Zündel Trials
In 1983, the German immigrant to Canada Ernst Zündel, a confessing admirer of Adolf Hitler, was charged in a Canadian court for knowingly spreading false news about the Holocaust. This offense allegedly had been committed by Zündel when he sold a 1974 brochure contesting the orthodox Holocaust narrative.
With the help of a French expert for the critique of documents and testimonies, Dr. Robert Faurisson, and with the assistance of a courageous defense lawyer, Douglas Christie, Zündel subsequently mounted his best defense effort. The trial took place in Toronto from 7 January until 27 February 1985. The case attracted huge media attention in Canada and the U.S.

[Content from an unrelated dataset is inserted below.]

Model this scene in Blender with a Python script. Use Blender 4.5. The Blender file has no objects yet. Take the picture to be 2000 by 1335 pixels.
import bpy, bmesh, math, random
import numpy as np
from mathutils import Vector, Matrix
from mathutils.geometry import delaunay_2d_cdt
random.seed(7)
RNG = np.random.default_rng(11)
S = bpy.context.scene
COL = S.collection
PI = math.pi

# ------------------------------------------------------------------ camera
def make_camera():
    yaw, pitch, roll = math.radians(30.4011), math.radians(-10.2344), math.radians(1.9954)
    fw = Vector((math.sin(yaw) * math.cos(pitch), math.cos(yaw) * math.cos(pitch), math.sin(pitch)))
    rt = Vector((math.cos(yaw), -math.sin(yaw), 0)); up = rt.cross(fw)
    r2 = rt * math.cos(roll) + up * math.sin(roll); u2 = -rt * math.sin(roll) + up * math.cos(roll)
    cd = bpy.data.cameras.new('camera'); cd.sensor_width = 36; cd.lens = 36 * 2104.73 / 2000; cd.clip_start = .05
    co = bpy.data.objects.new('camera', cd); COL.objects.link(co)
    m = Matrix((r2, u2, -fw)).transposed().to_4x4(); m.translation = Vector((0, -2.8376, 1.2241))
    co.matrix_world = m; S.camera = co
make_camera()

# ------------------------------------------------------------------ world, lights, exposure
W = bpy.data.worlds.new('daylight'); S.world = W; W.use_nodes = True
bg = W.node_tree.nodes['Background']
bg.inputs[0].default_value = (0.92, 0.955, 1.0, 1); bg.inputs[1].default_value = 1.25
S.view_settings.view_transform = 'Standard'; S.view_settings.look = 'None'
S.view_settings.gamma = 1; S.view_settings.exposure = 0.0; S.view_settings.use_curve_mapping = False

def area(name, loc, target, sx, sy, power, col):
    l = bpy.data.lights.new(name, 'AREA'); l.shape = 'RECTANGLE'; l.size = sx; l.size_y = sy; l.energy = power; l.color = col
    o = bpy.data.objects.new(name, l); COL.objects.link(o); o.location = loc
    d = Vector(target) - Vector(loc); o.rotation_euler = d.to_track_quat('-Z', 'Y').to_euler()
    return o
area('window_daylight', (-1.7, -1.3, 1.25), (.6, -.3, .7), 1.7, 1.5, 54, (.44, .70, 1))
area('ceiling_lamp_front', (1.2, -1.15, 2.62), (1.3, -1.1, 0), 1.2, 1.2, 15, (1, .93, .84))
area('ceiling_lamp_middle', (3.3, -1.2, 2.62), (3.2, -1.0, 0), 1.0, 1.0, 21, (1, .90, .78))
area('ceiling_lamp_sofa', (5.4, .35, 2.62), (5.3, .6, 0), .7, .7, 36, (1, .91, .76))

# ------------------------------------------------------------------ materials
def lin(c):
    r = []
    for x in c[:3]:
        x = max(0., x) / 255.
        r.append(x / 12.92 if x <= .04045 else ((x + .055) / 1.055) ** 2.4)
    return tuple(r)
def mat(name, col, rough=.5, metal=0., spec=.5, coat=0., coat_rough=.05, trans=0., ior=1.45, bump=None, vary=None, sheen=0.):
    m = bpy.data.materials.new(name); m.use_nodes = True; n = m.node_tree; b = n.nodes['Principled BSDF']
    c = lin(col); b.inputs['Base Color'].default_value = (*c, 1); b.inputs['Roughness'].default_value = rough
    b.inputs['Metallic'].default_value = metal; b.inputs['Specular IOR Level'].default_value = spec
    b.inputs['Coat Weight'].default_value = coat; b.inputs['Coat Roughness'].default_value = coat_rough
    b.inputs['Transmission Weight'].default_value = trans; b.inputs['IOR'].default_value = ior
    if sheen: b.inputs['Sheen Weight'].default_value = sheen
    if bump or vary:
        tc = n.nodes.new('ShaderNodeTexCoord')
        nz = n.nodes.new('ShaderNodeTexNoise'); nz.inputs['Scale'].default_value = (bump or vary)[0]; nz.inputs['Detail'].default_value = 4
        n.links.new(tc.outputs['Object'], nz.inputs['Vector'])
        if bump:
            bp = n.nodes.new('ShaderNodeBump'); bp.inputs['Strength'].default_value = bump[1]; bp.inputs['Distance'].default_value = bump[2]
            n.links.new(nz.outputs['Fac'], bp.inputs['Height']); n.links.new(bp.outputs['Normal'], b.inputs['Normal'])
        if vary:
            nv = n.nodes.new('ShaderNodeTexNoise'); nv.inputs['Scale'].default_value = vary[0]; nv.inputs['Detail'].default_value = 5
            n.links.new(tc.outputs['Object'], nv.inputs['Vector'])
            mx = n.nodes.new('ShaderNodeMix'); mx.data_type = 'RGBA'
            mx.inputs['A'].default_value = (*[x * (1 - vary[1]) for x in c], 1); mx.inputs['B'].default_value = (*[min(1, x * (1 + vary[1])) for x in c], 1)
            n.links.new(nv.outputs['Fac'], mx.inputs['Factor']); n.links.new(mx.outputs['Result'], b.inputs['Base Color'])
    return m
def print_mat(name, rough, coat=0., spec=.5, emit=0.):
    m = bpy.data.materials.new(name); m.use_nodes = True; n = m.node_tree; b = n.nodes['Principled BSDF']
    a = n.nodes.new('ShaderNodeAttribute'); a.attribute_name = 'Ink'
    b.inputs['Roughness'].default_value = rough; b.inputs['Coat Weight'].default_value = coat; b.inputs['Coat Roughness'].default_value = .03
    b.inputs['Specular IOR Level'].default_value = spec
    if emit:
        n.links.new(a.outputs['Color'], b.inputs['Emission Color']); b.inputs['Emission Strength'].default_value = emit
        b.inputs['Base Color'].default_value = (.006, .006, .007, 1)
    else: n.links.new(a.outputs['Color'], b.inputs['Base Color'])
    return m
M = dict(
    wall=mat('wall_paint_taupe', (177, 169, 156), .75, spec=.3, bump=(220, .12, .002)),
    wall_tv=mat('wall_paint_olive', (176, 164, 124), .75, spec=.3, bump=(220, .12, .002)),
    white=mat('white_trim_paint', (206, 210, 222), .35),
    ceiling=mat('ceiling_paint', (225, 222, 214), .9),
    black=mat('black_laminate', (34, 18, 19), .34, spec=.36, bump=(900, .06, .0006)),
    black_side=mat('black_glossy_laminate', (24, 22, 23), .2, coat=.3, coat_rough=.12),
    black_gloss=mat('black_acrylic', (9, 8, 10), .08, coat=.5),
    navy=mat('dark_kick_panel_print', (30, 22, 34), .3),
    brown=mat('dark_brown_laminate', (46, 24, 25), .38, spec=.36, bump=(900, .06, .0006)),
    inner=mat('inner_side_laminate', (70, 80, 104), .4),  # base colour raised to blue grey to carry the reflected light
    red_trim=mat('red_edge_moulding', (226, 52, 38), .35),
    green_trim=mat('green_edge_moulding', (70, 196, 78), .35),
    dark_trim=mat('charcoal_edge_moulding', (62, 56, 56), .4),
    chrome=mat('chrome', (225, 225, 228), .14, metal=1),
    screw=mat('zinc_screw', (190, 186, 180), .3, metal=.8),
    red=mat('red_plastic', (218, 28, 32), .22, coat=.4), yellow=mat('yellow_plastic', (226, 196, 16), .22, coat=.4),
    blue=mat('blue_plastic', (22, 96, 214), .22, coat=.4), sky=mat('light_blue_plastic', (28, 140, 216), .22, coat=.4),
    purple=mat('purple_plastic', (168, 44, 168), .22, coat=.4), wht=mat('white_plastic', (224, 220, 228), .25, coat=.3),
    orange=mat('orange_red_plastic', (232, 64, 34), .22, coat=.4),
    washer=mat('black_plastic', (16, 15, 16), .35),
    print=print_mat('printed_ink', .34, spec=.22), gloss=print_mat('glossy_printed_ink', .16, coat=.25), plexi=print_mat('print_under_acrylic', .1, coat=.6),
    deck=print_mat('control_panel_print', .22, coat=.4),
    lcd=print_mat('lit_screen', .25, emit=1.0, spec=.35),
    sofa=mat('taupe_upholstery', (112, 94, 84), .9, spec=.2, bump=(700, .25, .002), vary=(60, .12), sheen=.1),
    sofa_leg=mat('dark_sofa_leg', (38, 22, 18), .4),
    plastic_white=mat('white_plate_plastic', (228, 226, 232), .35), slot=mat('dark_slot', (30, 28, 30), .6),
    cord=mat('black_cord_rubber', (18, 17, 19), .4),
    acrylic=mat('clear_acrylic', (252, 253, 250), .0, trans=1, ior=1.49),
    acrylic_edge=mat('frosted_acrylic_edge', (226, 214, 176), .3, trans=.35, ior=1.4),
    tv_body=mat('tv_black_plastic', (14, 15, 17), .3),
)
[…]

Due to errors of law, a retrial was ordered on appeal, which took place between 18 January and 13 May 1988. Although this second trial did not attract as much attention as the first, it had a far bigger impact, due to the fact that both the only expert on execution technologies, the American Fred Leuchter, and world-renowned British historian David Irving testified on behalf of the defendant. Both subsequently became the target of vicious attacks in an attempt to destroy their reputations and careers. However, the genie was out of the bottle, and it caught the attention of many skeptics; they subsequently turned a further scrutinizing eye on the historical record.
Although Zündel was initially sentenced to a nine-months prison term — for hate-mongering,
as the judge expressed it — Canada’s Supreme Court declared as unconstitutional the law under which Zündel had been prosecuted, thus acquitting him of all charges. (For more details, see Kulaszka 2019; Rudolf 2020b; Zündel 2022.)
In 2022, Canada’s parliament passed a bill outlawing views diverging from the orthodox Holocaust narrative. It threatens every dissident with up to two years imprisonment. So far, Canada’s Supreme Court has not (yet) declared this law unconstitutional.